UN Command condemns N Korea mine-laying on border

By our correspondents
August 24, 2016

SEOUL: North Korea has been laying fresh landmines on its side of the Demilitarised Zone (DMZ) with South Korea, the UN Command said Tuesday, following a spate of high-profile defections.

Military personnel were seen planting mines on the North’s side of a river crossing known as the Bridge of No Return -- close to the border truce village of Panmunjom, a spokesman for the UN Command, which oversees the Korean War armistice, told AFP.

In a statement the UN Command "strongly" condemned the Korean People’s Army (KPA) activity.

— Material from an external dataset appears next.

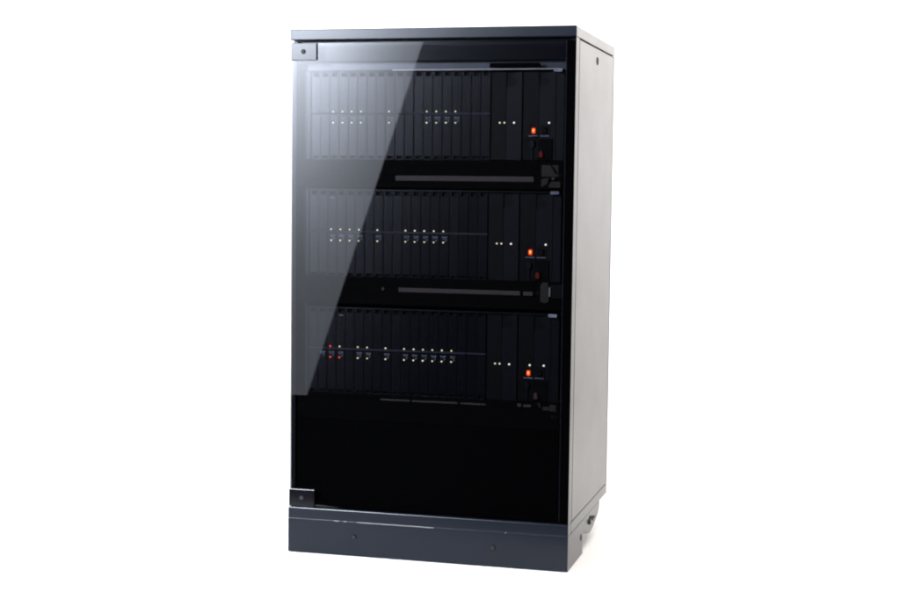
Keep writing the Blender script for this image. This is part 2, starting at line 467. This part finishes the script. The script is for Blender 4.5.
# big softbox on the studio floor in front and to the left: hot towards its upper left, one slanting side
LX0, LX1, LZ0, LZ1, LY = -1.75, -.55, .016, 1.85, -2.2
sb = area('softbox_lamp', ((LX0+LX1)/2, LY, (LZ0+LZ1)/2), ((LX0+LX1)/2, 0, (LZ0+LZ1)/2), LX1-LX0, LZ1-LZ0, 100, (.80, .87, 1.0))
d = sb.data; d.use_nodes = True
n, l = d.node_tree.nodes, d.node_tree.links
em = n['Emission']
geo = n.new('ShaderNodeNewGeometry'); sep = n.new('ShaderNodeSeparateXYZ'); l.new(geo.outputs['Position'], sep.inputs[0])
def math_(op, a, b=None, c=None):
    q = n.new('ShaderNodeMath'); q.operation = op
    for i, v in enumerate((a, b, c)):
        if v is None: continue
        if hasattr(v, 'is_output') or isinstance(v, bpy.types.NodeSocket): l.new(v, q.inputs[i])
        else: q.inputs[i].default_value = v
    return q.outputs[0]
X, Z = sep.outputs['X'], sep.outputs['Z']
# slanting edge through (-.649, 1.279) and (-1.072, .018)
edge = math_('SUBTRACT', math_('MULTIPLY_ADD', math_('SUBTRACT', Z, .018), (.423/1.261), -1.072), X)
cut = math_('MULTIPLY', edge, 120.0); cn = n.new('ShaderNodeClamp'); l.new(cut, cn.inputs[0])
dx_ = math_('MULTIPLY', math_('SUBTRACT', X, -1.22), 1/.33); dz_ = math_('MULTIPLY', math_('SUBTRACT', Z, 1.62), 1/.62)
r2 = math_('ADD', math_('MULTIPLY', dx_, dx_), math_('MULTIPLY', dz_, dz_))
g = math_('POWER', 2.71828, math_('MULTIPLY', r2, -1.0))
hx = math_('MULTIPLY', math_('SUBTRACT', X, -1.28), 1/.36); hz = math_('MULTIPLY', math_('SUBTRACT', Z, 1.80), 1/.30)
h = math_('POWER', 2.71828, math_('MULTIPLY', math_('ADD', math_('MULTIPLY', hx, hx), math_('MULTIPLY', hz, hz)), -1.0))
lvl = math_('ADD', math_('MULTIPLY_ADD', g, 1.2, math_('MULTIPLY', h, 6.8)), math_('MULTIPLY_ADD', Z, .02, .062))
l.new(math_('MULTIPLY', math_('MULTIPLY', lvl, cn.outputs[0]), 1.0), em.inputs['Strength'])
d.energy = 32.0 * (LX1-LX0)*(LZ1-LZ0) * 4.0

w = bpy.data.worlds.new('World'); S.world = w; w.use_nodes = True
w.node_tree.nodes['Background'].inputs['Color'].default_value = (.9, .95, 1, 1)
w.node_tree.nodes['Background'].inputs['Strength'].default_value = .012

# ------------------------------------------------------------------ camera (solved from the photograph)
cx, cy, cz, yaw, pitch, roll, f = .8600616513, -3.0329255052, .7720346667, -.2614284507, -.0719753517, .0116606633, 1548.93883
cd = bpy.data.cameras.new('camera'); co = bpy.data.objects.new('camera', cd); C.objects.link(co)
fw = Vector((math.sin(yaw)*math.cos(pitch), math.cos(yaw)*math.cos(pitch), math.sin(pitch)))
rt = Vector((math.cos(yaw), -math.sin(yaw), 0)); up = rt.cross(fw)
r2_ = rt*math.cos(roll) + up*math.sin(roll); u2_ = up*math.cos(roll) - rt*math.sin(roll)
mw = Matrix((r2_, u2_, -fw)).transposed().to_4x4(); mw.translation = Vector((cx, cy, cz))
co.matrix_world = mw
cd.sensor_width = 36; cd.lens = f*36/900; cd.clip_start = .05; cd.clip_end = 100
S.camera = co
S.render.engine = 'CYCLES'
cy = S.cycles
cy.use_denoising = True; cy.denoiser = 'OPENIMAGEDENOISE'
cy.denoising_input_passes = 'RGB_ALBEDO_NORMAL'; cy.denoising_prefilter = 'ACCURATE'
cy.use_adaptive_sampling = False; cy.sampling_pattern = 'TABULATED_SOBOL'
cy.sample_clamp_indirect = 0; cy.sample_clamp_direct = 0
cy.pixel_filter_type = 'BLACKMAN_HARRIS'; cy.filter_width = 2.1
cy.max_bounces = 8; cy.transparent_max_bounces = 12
S.view_settings.view_transform = 'Standard'; S.view_settings.look = 'None'
S.view_settings.exposure = 0; S.view_settings.gamma = 1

"The presence of any device or munition on or near the bridge seriously jeopardises the safety of people on both sides," it said.

The statement added that thousands of visitors -- often school-aged children -- take part in tours to the DMZ.

Despite its name, the DMZ separating the two Koreas is one of the world’s most heavily militarised frontiers, bristling with watchtowers and landmines. It acts as a buffer zone, stretching two kilometres on either side of the actual frontier line.

Because the 1950-53 Korean War ended with an armistice rather than a formal peace treaty, the two Koreas remain technically at war.

The UN Command declined to "speculate" on why the KPA was engaged in laying fresh mines. But South Korea’s Yonhap News Agency cited a military source as saying it may be an attempt to prevent front-line troops from defecting.

Cross-border Korean tensions are currently running high, with North Korea on Monday threatening nuclear strikes as South Korea and the United States began a large-scale military exercise which Pyongyang views as a provocative rehearsal for invasion.